Professor Honora Chapman on “Optimism and
Defiance” – the must-see movie with the modern connection:
Optimism can literally save lives. The new movie Defiance displays an earnest quality in its depiction of over a thousand lives being saved through the hardened optimism and determination of a band of brothers. This earnestness, however, has inspired snark in some reviewers. . . .
[T]hese are odd times, when taking sideways potshots at
Israel during a review of a movie about heroic Jewish resistance to annihilation at the hands of the Nazis, as a few reviewers have done, is considered thoughtful commentary. David Denby . . . delivers a far more intelligent and snark-free assessment of the film forThe New Yorker, one that appreciates the “tactile…rendering” of the forest and catches and creates allusions to other films such as The Godfather and
Munich.
The heroism of the Bielski group depicted in Defiance is born of a gritty, pragmatic optimism backed up by meaningful action.

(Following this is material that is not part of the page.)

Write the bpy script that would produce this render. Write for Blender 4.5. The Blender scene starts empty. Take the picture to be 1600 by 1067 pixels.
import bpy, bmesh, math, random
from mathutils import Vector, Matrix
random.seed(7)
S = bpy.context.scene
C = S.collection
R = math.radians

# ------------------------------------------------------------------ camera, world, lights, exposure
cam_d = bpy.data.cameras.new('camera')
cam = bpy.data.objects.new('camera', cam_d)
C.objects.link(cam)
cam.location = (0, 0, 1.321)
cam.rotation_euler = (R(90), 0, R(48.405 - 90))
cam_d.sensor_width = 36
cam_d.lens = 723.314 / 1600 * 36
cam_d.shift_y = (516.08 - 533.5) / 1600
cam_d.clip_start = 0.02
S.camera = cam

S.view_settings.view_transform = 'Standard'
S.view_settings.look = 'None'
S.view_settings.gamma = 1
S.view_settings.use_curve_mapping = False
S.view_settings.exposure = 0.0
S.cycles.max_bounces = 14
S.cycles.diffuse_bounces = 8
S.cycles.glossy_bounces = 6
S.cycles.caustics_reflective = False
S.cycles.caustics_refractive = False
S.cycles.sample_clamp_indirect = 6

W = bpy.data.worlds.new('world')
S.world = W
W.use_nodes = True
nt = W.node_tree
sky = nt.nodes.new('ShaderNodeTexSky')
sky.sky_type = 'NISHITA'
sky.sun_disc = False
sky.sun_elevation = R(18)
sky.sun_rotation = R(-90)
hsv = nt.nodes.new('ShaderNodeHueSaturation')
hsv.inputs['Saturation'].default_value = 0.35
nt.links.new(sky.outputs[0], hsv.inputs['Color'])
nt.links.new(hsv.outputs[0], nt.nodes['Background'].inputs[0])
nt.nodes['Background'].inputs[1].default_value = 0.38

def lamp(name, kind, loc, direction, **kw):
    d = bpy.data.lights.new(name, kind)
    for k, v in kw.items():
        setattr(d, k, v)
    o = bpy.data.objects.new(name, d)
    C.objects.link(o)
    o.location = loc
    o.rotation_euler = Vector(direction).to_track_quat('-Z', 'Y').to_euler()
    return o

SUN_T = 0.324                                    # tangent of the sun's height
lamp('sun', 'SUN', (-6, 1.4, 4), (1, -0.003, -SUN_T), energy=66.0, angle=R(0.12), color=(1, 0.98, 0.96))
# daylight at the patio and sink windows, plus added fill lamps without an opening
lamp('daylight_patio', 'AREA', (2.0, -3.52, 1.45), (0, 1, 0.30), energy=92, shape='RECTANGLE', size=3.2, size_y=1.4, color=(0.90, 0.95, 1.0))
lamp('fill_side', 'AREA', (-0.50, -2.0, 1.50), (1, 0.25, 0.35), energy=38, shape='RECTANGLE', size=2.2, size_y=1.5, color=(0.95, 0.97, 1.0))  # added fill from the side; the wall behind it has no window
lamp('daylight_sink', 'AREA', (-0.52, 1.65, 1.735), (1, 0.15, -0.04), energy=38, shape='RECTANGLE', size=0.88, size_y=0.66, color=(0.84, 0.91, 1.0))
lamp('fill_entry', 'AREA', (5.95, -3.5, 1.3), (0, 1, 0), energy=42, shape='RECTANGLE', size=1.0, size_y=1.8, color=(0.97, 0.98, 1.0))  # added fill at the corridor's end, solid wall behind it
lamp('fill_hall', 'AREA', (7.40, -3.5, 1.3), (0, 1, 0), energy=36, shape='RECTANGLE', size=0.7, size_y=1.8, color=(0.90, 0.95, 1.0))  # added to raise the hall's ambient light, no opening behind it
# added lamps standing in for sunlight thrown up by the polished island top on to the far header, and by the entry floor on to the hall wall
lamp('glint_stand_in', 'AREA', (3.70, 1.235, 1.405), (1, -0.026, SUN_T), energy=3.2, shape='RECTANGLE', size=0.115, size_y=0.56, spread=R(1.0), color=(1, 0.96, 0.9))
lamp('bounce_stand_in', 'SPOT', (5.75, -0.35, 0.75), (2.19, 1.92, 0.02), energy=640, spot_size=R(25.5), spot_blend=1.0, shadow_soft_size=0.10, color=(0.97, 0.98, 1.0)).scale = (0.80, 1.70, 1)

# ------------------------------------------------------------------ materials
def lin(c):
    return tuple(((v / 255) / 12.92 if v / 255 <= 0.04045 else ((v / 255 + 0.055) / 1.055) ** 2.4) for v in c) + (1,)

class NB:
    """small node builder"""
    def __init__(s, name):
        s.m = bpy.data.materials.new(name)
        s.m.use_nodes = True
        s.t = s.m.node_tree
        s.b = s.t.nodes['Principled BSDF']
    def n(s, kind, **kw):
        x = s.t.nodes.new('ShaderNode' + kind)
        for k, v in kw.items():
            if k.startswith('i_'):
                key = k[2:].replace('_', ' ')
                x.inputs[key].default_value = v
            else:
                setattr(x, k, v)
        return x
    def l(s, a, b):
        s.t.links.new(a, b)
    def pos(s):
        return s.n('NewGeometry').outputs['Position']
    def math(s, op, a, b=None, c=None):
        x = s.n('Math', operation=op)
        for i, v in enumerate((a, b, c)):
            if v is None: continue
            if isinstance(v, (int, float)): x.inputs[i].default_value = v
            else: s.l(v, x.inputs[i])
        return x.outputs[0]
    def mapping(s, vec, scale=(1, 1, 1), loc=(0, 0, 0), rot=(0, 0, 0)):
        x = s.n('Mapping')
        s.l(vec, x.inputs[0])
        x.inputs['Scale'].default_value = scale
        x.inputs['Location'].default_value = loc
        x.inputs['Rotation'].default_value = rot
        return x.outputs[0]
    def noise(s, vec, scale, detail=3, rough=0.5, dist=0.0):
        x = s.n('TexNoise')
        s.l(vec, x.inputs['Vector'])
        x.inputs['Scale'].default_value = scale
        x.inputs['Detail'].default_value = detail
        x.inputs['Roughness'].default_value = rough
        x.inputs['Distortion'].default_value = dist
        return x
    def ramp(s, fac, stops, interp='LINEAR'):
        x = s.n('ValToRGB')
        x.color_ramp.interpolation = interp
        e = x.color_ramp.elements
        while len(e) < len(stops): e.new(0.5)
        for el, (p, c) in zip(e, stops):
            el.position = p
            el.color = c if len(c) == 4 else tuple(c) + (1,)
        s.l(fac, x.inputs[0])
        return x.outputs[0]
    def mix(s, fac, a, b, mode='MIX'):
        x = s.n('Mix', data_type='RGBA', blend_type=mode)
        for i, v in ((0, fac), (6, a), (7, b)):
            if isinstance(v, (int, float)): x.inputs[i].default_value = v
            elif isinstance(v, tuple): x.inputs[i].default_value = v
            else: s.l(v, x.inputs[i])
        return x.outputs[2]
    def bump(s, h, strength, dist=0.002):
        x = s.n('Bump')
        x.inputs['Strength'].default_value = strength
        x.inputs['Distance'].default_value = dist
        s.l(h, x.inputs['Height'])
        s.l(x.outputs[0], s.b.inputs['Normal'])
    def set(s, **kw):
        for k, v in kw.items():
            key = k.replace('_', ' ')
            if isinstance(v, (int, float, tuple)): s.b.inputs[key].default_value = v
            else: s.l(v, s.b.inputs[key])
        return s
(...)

From David Denby’s review:
One Jewish friend characterized the movie as “Fiddler on the Roof” meets “The Dirty Dozen.” But “
Defiance” is shrewder than that. The picture offers the most moving account we’ve ever had of how an ordinary, rather disagreeable man, challenged and then electrified by catastrophe, grows into a great leader—in this case, a man possessed of an uncanny sense of timing, authority, and force. After the war, Tuvia Bielski spent a quiet decade in
Israel, then moved to
Brooklyn, where he and Zus ran taxi and trucking companies. He was largely uncelebrated in either place—perhaps because some Jews took his success in saving people as a rebuke to their own helplessness. After Tuvia died, in 1987, Nechama Tec rescued him from obscurity, and Edward Zwick and Daniel Craig have now sealed the case for his immortality.